Tepid Tea for Corn Ethanol Subsidy Backers

Tea party backers, environmental groups, faith-based organizations, and the bulk of the U.S. meat and dairy industry joined forces today, calling on Congressional leaders to eliminate a wasteful taxpayer-funded subsidy that largely lines the pockets of companies that blend ethanol with fuel, including BP, Shell and Chevron. Go here to read the letter asking Congress to roll back support for corn ethanol from 59 groups.

Al Gore made news last week in public comments condemning the feasibility of corn ethanol and detailing how his previous support for the environmentally damaging fuel was based solely on the political calculation that is the Iowa presidential caucuses.

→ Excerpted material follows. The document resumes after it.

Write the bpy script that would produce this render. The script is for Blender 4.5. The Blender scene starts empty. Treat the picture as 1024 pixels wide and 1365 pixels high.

So basically the only folks who think that federal support for corn ethanol is still a good idea, is the endless feedback loop of the ethanol lobby and their dwindling number of patrons in Congress.

Lawmakers are back in Washington, D.C. for the lame duck session of the current Congress and are expected to consider the fate of the Volumetric Ethanol Excise Tax Credit, or VEETC, which gives corporate ethanol and oil interests over $6 billion in federal dollars each year regardless of the price of ethanol or how large their profits are.

In the 30 plus years since the ethanol industry got off the ground, its lobbies have defended the tax credit by stressing among other things, the positive local economic benefits of ethanol production and plant ownership, claiming it was family farms that would mostly benefit from VEETC. Eight years ago, farmers owned more than 40 percent of all ethanol plants; today their share is just 19 percent and a scant 16 percent of corn ethanol is produced by farmer-owned plants.

“At a time of spiraling deficits, we do not believe Congress should continue subsidizing gasoline refiners for something that they are already required to do by the Renewable Fuels Standard,” the disparate group of 59 groups wrote to House Speaker Nancy Pelosi (D-Calif), Minority Leader John Boehner (R-Oh), Senate Majority Leader Harry Reid (D-NV) and Senate Minority Leader Mitch McConnell (R-KY).

“Sending billions in taxpayer dollars into the bank accounts of some of the world’s richest corporations at a time when millions are out of work, and worried about how they’ll keep afloat and feed their families is outrageous,” added Environmental Working Group senior vice-president Craig Cox from EWG’s Ames, IA office.